Orthodox Church activist Andrei Kormukhin, center. Mikhail Pochuyev/TASS/Getty
These
anxieties, Lunkin adds, extend even to civil activism by Russian
Orthodox Christians. “Putin might be an Orthodox Christian, but if you
stand on the streets of Moscow with a sign saying ‘Let’s build a
Christian community in Russia,’ then, under our laws, you can be locked
up,” he says. Unsurprisingly, some Jehovah’s Witnesses want to get
out of Russia. Spokespeople estimate that hundreds have fled the
country in recent months. Yet tens of thousands are determined to stay,
and they see the Kremlin’s repression as a test of their convictions.
“My years of serving Jehovah God under a ban taught me that this makes a
believer even stronger,” says Pavel Sivulskiy, 86, who says he spent
seven years in a Soviet gulag for his beliefs. “We pray more often and
more ardently, and are together more frequently.”

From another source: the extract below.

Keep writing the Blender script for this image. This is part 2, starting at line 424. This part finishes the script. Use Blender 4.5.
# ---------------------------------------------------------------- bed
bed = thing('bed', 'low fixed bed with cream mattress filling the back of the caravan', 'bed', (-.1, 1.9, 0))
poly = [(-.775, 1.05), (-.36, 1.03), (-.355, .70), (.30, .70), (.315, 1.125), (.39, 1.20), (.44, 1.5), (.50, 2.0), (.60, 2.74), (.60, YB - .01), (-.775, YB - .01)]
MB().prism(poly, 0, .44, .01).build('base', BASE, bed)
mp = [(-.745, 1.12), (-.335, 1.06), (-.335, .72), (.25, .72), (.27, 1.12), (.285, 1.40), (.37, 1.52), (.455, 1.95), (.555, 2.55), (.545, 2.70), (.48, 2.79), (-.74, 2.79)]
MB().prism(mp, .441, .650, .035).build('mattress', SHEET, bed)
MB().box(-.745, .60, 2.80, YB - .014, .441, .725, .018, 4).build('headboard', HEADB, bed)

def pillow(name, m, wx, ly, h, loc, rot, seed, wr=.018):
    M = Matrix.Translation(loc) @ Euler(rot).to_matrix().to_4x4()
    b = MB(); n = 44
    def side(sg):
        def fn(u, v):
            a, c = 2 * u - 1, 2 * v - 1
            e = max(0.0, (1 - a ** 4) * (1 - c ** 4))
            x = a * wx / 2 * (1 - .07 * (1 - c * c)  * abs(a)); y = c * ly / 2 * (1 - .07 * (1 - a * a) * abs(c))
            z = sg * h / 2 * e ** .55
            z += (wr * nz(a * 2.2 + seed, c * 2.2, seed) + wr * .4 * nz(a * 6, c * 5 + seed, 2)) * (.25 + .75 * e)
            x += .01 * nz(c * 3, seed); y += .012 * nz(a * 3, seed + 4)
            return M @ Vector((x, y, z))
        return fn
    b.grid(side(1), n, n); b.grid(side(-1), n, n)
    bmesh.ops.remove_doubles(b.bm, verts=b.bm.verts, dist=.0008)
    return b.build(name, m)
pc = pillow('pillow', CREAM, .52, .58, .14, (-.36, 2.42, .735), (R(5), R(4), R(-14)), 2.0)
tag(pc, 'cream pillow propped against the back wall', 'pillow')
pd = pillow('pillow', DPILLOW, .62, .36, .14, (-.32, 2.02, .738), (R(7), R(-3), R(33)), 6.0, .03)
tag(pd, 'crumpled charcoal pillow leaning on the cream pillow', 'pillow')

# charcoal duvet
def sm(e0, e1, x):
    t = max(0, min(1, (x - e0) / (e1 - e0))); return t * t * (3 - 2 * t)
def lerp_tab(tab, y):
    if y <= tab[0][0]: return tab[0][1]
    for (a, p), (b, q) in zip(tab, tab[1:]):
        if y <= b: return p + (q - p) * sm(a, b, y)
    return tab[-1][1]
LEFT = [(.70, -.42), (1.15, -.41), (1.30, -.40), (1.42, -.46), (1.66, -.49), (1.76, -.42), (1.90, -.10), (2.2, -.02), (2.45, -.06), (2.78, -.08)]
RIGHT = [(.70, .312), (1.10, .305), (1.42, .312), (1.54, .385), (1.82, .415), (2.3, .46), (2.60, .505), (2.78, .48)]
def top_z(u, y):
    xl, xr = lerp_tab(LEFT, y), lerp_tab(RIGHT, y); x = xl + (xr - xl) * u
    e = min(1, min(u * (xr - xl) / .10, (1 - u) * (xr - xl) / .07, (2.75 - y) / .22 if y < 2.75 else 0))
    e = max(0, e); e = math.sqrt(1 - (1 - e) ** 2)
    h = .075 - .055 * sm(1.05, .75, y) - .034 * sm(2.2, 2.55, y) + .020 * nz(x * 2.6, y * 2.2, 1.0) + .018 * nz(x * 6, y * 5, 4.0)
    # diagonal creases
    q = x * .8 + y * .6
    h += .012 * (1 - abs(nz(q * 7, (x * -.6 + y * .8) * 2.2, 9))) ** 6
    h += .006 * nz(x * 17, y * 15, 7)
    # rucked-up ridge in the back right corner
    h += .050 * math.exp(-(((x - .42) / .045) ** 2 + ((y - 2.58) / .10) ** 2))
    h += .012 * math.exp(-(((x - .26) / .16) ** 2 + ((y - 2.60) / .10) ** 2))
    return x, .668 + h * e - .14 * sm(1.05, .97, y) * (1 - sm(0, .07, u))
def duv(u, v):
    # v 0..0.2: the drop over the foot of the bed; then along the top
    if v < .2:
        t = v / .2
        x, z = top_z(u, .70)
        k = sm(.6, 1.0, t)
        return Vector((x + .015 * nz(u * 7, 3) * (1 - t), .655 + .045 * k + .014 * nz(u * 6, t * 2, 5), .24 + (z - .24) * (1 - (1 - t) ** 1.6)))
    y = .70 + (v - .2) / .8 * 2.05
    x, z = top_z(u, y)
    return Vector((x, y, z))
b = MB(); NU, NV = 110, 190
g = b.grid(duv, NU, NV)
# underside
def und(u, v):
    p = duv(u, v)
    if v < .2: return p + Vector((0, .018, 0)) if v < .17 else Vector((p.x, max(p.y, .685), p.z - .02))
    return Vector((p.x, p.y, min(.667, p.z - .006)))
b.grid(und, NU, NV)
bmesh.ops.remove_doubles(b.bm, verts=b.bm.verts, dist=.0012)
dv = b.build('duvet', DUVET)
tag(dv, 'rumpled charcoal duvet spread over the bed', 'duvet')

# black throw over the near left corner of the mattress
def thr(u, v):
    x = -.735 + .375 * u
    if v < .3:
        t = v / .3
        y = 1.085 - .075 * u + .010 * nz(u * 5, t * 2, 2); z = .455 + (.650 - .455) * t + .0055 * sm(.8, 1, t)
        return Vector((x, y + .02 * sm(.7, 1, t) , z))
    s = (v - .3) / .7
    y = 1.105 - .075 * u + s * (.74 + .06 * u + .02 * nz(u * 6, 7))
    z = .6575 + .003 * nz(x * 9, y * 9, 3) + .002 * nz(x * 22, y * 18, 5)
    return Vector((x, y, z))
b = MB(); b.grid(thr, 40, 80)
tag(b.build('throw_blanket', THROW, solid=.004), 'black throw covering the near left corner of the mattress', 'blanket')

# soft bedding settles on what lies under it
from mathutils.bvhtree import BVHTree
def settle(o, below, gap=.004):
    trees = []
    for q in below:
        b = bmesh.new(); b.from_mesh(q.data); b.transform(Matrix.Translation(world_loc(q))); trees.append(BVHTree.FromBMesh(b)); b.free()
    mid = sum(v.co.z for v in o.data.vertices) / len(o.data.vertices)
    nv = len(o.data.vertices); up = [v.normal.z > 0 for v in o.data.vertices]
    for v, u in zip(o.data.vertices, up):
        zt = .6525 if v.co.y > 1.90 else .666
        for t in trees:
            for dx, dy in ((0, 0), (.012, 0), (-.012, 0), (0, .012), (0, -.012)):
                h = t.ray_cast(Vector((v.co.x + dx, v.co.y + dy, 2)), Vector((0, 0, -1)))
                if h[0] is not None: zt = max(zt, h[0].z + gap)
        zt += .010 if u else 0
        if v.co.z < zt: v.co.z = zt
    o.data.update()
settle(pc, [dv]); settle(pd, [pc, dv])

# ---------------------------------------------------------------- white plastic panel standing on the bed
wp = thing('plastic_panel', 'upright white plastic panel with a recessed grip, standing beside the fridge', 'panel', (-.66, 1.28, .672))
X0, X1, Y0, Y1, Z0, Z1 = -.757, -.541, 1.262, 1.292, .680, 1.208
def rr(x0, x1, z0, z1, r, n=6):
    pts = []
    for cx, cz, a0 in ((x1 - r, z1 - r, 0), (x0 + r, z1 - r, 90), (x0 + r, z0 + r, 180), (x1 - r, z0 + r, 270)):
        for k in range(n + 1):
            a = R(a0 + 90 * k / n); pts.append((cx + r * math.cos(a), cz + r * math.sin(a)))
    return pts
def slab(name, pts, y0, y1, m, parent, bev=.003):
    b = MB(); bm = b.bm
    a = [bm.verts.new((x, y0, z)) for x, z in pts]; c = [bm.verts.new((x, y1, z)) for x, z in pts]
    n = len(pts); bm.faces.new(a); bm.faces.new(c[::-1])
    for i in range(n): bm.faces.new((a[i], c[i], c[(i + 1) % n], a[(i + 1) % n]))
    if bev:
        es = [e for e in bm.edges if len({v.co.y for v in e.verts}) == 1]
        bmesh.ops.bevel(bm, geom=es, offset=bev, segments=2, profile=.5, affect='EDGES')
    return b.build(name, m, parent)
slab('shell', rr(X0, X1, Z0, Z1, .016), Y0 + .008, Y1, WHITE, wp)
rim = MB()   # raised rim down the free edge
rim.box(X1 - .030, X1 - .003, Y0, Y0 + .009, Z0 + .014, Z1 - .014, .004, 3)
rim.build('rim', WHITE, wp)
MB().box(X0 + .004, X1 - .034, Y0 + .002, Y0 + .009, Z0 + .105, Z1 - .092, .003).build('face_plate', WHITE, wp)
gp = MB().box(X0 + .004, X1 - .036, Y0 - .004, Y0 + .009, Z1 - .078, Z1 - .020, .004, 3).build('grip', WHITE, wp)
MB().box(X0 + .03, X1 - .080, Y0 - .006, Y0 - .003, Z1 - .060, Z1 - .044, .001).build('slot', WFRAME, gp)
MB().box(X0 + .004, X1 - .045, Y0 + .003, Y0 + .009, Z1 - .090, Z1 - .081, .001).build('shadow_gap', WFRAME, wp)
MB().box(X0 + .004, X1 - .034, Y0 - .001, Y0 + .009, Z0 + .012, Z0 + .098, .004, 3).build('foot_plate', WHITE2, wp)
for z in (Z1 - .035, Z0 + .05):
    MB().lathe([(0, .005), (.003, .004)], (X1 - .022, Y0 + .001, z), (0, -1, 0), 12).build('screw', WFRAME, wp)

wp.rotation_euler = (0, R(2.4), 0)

A Jehovah's Witnesses Bible. Scott Keeler/Tampa Bay Times/AP
With
their prayer halls shuttered, Russia’s Jehovah’s Witnesses have
resorted to the Soviet-era practice of gathering in secret in each
other’s homes. At a recent meeting in a one-bedroom apartment in
northern Moscow, some two dozen men and women discussed Scripture,
prayed and listened to lectures on the virtues of forgiveness. People
spilled out of the tiny living room into the kitchen, softly singing
hymns so as not to alert the neighbors. Many of those present said they
had discovered the religion in the 1990s, following the collapse of the
Soviet Union, when millions of Russians explored once-taboo ideas. “We
are hurt and insulted by the prohibition of our religious beliefs,”
says Yelena, an elderly woman who owns the apartment. “But we’re not
afraid. How can we be afraid when we have faith?”